Fermi Surface Reconstruction and Anisotropic Linear Magnetoresistance in the Charge Density Wave Topological Semimetal TaTe4

TL;DR

This study combines experimental and theoretical methods to map the Fermi surface of TaTe4, revealing its reconstruction due to charge density waves and the presence of anisotropic linear magnetoresistance, highlighting its potential as a topological semimetal.

Contribution

It provides the first comprehensive experimental mapping of the Fermi surface in the CDW phase of TaTe4 and links it to observed magnetoresistance phenomena, advancing understanding of topology and electron correlations.

Findings

Full reconstruction of the Fermi surface in the CDW phase.

Observation of a large orbit consistent with magnetic breakdown.

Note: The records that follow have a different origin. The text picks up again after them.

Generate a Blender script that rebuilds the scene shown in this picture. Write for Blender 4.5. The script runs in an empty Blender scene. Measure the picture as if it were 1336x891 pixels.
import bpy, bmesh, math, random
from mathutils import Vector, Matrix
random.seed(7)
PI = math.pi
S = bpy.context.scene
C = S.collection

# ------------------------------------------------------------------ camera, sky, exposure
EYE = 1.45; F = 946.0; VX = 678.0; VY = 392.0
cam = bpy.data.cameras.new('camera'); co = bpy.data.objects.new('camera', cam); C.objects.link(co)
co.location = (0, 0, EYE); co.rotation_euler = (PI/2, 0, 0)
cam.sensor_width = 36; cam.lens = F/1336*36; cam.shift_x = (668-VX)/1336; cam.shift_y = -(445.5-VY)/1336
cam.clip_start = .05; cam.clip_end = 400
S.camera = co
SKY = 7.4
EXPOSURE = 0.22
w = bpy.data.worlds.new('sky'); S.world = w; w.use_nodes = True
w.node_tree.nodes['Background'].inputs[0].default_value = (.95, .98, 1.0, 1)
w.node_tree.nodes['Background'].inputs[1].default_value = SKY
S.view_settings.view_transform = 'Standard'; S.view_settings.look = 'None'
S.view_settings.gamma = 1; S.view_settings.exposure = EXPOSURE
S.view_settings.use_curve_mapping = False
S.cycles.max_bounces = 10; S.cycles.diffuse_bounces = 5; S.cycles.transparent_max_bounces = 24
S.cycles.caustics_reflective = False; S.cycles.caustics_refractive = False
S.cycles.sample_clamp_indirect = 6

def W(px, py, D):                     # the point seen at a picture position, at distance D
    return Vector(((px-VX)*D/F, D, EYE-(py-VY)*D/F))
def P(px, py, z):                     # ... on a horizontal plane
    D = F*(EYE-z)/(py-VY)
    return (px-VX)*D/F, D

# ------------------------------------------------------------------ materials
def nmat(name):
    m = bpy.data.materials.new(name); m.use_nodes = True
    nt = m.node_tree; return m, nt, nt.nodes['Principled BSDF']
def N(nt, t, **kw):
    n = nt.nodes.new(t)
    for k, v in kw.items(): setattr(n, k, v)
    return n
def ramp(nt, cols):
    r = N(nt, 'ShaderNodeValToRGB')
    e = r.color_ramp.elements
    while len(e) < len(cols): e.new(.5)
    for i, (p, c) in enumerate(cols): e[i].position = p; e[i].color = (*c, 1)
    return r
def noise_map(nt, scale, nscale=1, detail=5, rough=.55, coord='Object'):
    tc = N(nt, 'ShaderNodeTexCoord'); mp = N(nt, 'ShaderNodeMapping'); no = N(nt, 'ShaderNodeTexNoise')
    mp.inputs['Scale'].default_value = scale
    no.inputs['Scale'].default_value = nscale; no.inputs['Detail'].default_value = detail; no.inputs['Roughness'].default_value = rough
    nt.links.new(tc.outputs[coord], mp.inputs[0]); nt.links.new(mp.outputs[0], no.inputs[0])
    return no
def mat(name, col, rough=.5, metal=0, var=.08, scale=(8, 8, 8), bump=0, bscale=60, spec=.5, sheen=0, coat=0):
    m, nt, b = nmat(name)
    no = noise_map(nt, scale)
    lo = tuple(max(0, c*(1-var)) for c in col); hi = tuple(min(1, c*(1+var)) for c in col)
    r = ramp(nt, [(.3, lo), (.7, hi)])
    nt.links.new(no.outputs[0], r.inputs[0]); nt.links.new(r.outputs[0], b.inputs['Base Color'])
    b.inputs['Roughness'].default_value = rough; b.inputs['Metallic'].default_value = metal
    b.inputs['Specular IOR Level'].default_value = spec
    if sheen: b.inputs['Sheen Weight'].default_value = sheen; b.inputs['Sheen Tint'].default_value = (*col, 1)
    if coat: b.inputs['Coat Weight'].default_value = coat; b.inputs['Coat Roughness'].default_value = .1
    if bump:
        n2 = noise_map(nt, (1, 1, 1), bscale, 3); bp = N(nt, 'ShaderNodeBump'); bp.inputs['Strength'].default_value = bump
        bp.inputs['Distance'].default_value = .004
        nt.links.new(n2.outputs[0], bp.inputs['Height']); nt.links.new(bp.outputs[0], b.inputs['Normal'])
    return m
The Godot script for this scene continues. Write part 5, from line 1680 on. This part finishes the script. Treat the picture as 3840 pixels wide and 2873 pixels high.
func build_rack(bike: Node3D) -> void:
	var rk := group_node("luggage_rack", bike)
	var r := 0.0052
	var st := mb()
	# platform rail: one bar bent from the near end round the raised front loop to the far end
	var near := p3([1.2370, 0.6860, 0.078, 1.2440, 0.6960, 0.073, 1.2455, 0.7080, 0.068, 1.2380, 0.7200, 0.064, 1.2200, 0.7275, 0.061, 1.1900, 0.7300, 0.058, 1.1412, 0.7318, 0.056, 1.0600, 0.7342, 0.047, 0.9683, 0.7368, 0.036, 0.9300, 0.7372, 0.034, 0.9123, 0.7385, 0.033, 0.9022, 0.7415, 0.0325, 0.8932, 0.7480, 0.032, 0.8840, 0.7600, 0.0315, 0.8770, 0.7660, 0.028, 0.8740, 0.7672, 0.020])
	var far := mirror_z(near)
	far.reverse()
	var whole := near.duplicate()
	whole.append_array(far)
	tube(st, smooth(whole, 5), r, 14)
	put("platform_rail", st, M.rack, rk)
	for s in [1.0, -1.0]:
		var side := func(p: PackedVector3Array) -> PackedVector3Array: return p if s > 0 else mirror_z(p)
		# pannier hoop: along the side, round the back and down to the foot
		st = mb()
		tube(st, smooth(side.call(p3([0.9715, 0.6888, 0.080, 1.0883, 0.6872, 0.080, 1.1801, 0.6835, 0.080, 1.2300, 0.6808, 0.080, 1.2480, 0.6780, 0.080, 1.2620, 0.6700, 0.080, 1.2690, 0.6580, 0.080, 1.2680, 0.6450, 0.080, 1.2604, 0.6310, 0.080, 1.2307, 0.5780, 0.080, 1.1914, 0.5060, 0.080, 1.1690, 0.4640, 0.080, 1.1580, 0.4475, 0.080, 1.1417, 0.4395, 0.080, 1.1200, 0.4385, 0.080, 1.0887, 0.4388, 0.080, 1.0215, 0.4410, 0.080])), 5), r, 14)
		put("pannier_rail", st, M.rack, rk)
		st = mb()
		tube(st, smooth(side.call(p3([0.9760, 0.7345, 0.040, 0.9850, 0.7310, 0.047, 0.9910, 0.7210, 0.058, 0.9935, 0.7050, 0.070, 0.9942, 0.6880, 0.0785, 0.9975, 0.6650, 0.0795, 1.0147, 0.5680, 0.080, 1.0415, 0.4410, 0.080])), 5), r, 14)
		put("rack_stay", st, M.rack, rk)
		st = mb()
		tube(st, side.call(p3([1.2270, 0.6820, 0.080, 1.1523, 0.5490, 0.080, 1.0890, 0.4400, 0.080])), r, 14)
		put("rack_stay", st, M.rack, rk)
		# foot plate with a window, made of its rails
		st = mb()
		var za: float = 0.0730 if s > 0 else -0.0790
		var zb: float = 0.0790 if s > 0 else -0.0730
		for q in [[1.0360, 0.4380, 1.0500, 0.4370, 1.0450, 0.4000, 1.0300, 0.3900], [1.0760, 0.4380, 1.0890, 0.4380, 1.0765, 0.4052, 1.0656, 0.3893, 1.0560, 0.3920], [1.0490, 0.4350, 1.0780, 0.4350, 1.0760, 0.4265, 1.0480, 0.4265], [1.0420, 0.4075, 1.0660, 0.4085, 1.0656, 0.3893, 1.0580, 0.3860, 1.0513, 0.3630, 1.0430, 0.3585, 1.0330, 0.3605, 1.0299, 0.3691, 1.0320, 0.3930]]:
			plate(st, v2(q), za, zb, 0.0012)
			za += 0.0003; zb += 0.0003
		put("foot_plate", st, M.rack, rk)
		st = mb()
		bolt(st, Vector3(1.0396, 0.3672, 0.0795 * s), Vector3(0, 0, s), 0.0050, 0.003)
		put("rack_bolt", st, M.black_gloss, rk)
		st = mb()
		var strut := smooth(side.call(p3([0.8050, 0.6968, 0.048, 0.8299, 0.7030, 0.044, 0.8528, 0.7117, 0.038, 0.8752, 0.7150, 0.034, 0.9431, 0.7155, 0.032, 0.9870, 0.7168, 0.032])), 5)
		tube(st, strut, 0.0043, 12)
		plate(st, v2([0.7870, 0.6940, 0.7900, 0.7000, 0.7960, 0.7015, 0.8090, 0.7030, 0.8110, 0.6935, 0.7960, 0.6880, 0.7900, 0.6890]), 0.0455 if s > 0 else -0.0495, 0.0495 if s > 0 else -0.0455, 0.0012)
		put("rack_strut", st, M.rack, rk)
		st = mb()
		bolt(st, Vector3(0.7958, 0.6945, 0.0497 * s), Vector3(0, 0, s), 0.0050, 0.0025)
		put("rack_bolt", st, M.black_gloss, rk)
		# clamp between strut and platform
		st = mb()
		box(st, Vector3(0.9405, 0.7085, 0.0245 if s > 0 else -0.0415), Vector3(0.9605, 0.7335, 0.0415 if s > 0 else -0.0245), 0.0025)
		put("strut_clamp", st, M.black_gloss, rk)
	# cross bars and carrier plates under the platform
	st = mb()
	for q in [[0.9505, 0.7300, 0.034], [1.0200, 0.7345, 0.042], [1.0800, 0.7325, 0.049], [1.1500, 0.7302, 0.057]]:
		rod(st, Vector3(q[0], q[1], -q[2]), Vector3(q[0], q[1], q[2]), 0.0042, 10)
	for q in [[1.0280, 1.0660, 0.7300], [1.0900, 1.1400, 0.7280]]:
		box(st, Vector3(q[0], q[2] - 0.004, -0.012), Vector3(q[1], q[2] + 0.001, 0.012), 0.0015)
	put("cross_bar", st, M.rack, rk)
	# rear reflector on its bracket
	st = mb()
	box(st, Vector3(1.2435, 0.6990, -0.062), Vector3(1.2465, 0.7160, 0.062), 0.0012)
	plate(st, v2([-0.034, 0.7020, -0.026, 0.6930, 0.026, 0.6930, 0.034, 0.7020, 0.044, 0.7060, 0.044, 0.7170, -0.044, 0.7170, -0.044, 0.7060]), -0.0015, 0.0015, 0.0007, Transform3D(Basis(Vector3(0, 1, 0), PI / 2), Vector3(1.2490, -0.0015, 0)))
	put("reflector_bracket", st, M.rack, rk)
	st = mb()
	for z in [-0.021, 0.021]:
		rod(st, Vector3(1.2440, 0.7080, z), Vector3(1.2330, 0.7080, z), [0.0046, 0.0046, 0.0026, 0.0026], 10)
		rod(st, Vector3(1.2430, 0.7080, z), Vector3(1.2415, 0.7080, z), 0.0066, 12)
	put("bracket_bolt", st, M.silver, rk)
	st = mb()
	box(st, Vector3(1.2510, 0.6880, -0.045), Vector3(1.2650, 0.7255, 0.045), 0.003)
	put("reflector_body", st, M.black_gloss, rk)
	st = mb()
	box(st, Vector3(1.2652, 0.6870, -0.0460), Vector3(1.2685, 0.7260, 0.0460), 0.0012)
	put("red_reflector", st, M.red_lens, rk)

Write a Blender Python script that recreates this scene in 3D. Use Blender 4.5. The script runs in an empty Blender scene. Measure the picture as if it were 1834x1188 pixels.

Persistent linear magnetoresistance across all field directions.

Abstract

Understanding the interplay between topology and correlated electron states is central to the study of quantum materials. TaTe$_4$ is a quasi-one-dimensional charge density wave (CDW) compound predicted to host topological phases, which makes it a model platform to explore this interplay. Here, we combine high-field magnetotransport measurements with density functional theory calculations to provide a comprehensive mapping of the Fermi surface (FS) of TaTe$_4$ in its CDW phase. Using multiple current-field geometries, we resolve the four largest of six pockets of the FS predicted by theory and find no evidence of non-CDW bands, highlighting the full reconstruction of the FS in the bulk. We identify a previously unobserved quasi-cylindrical pocket and uncover a large size orbit consistent with magnetic breakdown between reconstructed FS sheets, from which we estimate a CDW gap of $\sim$0.29~eV. Moreover, we observe a robust linear magnetoresistance that persists across all field directions when current flows perpendicular to the 1D chains along which the CDW is formed, with a distinct high-field linear regime emerging when field is along the chains. These findings establish TaTe$_4$ as a prototypical material to study the coexistence of correlation-driven reconstruction and topological electronic states.